Ana içeriğe atla

İşgallere Karşı Tepkiler; Meclis-i Mebusanın Sonu

Telgrafçı Hamdi Bey işgal olayını merkez telgrafhanesindeki odası işgal edilinceye kadar Ankara’ya bildirmeye devam etmişti. Olaylar M .Kemal’in tahmin ettiği biçimde geliştiği için hangi durumda ne yapılacağına önceden karar verilmiş ve Temsilciler Kurulu İşgale karşı etkin önlemler almıştı. Bu kapsamda:

1. İşgal Komutanlığının İstanbul’dan illere gönderdiği Ulusal Hareketin durması yolundaki bildirisi üzerine halkın galeyana kapılıp Hıristiyan halka karşı olumsuz davranışlara yönelmemesi için, bir genelge yayınlayan Temsilciler Kurulu Hıristiyanlara karşı iyi davranılmasını istemiştir,

2. Ali Fuat Paşa Geyve Boğazını tutup İngiliz güçlerinin Anadolu içlerine girmesini önledikten sonra kolordu komutanlıkları Müttefiklerin Anadolu’daki denetim subaylarını ve askerlerini tutuklatmışlardır,

3. Bazı banka ve sandıkların kasaları denetim altına alınmış ve İstanbul’a para akışı önlenmiştir,

4. Temsil Heyetine karşı tavır alabilecek subaylar denetim altında tutulmuştur.

Temsilciler Kurulunun aldığı bu önlemlerden başka bazı yerel Müdafaa-i Hukuk örgütleri ve kolordu komutanları da işgale karşı bazı tepkilerde bulunmuşlardı. I. Kolordu Komutanı Cafer Tayyar Paşa, işgal olayından sonra İstanbul’un hükümetsiz kaldığını, ülkenin bir parçası olarak bulunduğu bölgeyi korumak zorunda olduğunu öne sürüp Edirne’de sıkıyönetim ilan ederek Bölgenin yönetimine el koydu.

Kazım Karabekir Ankara ile gerekli ilişkileri kurduktan sonra daha önce Müttefik devletlere karşı Temsilciler Kuruluna yardımcı olacağını bildiren, fakat iki yüzlü tavırları olan İngiliz Subayı Rawlinson’ı tutukladı ve tüm vaatlerine rağmen salıvermedi.

Balıkesir’de 18 Mart günü büyük bir miting yapılarak işgal protesto edildi.
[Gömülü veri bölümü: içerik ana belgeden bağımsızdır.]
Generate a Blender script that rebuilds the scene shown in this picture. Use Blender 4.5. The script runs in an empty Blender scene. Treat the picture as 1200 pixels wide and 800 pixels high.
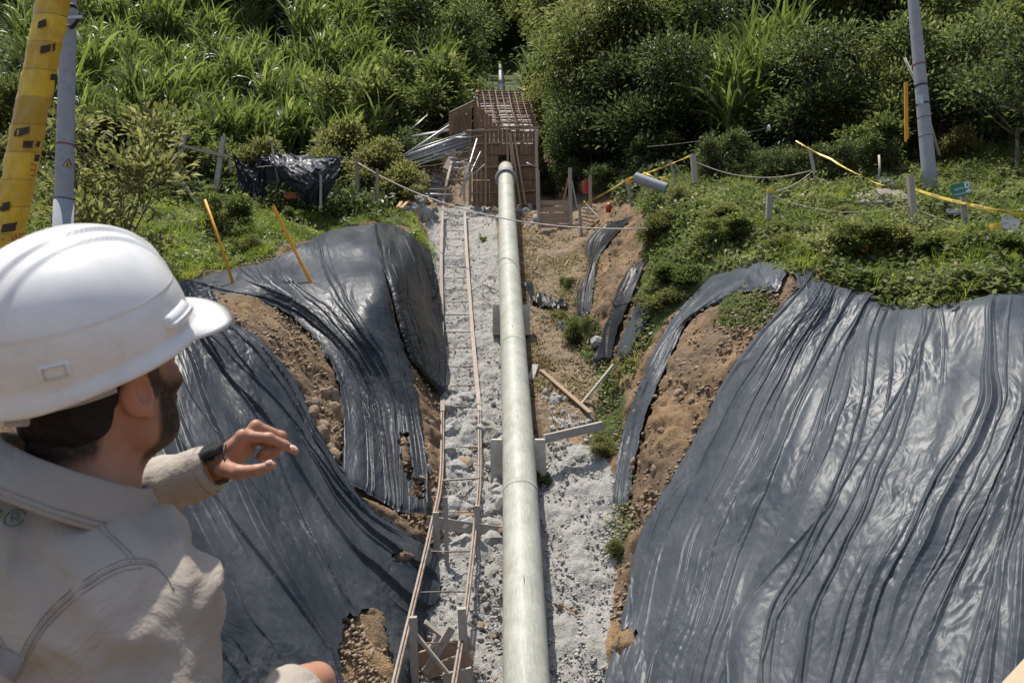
import bpy, math, random
import numpy as np
from mathutils import Vector, Matrix
random.seed(7); RNG = np.random.default_rng(7)
S = bpy.context.scene; C = S.collection
R = math.radians
# ------------------------------------------------------------------ camera, world, sun, exposure
FP = 26/36*1200; PITCH = R(3.5); EYE = 1.65
cam_d = bpy.data.cameras.new("camera"); cam = bpy.data.objects.new("camera", cam_d); C.objects.link(cam)
cam_d.sensor_width = 36; cam_d.lens = 26; cam_d.clip_start = 0.05; cam_d.clip_end = 2000
cam.location = (0, 0, 0); cam.rotation_euler = (math.pi/2+PITCH, 0, 0); S.camera = cam
cam_d.dof.use_dof = True; cam_d.dof.focus_distance = 11; cam_d.dof.aperture_fstop = 11
SUN = Vector((-0.20, 0.15, 0.96)).normalized()
sun_el = math.asin(SUN.z); sun_az = math.atan2(SUN.x, SUN.y)
w = bpy.data.worlds.new("World"); S.world = w; w.use_nodes = True
wn = w.node_tree; sky = wn.nodes.new('ShaderNodeTexSky'); sky.sky_type = 'NISHITA'; sky.sun_disc = False
sky.sun_elevation = sun_el; sky.sun_rotation = sun_az; sky.air_density = 1.0; sky.dust_density = 2.5; sky.ozone_density = 1.0
wn.links.new(sky.outputs[0], wn.nodes['Background'].inputs[0]); wn.nodes['Background'].inputs[1].default_value = 0.14
sd = bpy.data.lights.new("sun", 'SUN'); sd.energy = 4.6; sd.angle = R(0.53); sd.color = (1, 0.95, 0.87)
so = bpy.data.objects.new("sun", sd); C.objects.link(so); so.rotation_euler = SUN.to_track_quat('Z', 'Y').to_euler(); so.location = (0, 0, 60)
S.view_settings.view_transform = 'Standard'; S.view_settings.look = 'None'; S.view_settings.exposure = 0.35; S.view_settings.gamma = 1
S.cycles.max_bounces = 8; S.cycles.transparent_max_bounces = 4

# ------------------------------------------------------------------ helpers
def tag(o, label=None, cat=None, group=None, kind=None):
    if label: o['label'] = label
    if cat: o['category'] = cat
    if group: o['group'] = group
    if kind: o['kind'] = kind
    return o
def empty(name, loc=(0, 0, 0)):
    o = bpy.data.objects.new(name, None); C.objects.link(o); o.location = loc; o.empty_display_size = .2
    return o
def worigin(o):
    v = Vector((0, 0, 0))
    while o is not None: v += o.location; o = o.parent
    return v
def link(name, me, mat=None, parent=None):
    o = bpy.data.objects.new(name, me); C.objects.link(o)
    if mat and not me.materials: me.materials.append(mat)
    if parent: o.parent = parent
    return o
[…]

Burada görevli Tümen Komutanı Kazım (Özalp) Cafer Tayyar gibi sıkıyönetim ilan ederek yönetime el koydu.

Yurdun her tarafından mitingler, bildiriler ve çeşitli tepkilerle işgal protesto edilirken, İstanbul’daki tepki daha farklı olmuştu. Harbiye Nazırı Fevzi (Çakmak) Paşa İngilizlerin Şehzadebaşı Karakolunu basması olayını protesto etmiş, fakat daha sonra İstanbul’un işgalinin Barış Konferansının kararıyla olduğunu belirterek, güvenliği bozucu davranışlardan kaçınılmasını istemişti. Fevzi Paşa, Anadolu’ya kıdemli bir komutan atayarak tüm komutanların Ona bağladığını, bağlanmayanların yerine yenilerini atayacağını bildirmiş ve Ulusal Hareket yanlısı komutanları etkisiz kılmak istemişti. Fakat bu önlemler Temsilciler Kurulu’nun Anadolu’daki otoritesini kıramamış, Hükümetin emrine uyan komutanlar da Salih Paşa’nın yerine Ferit Paşa Hükümeti kurulduktan sonra hepsi Ulusal Harekete tekrar dönmüşlerdi.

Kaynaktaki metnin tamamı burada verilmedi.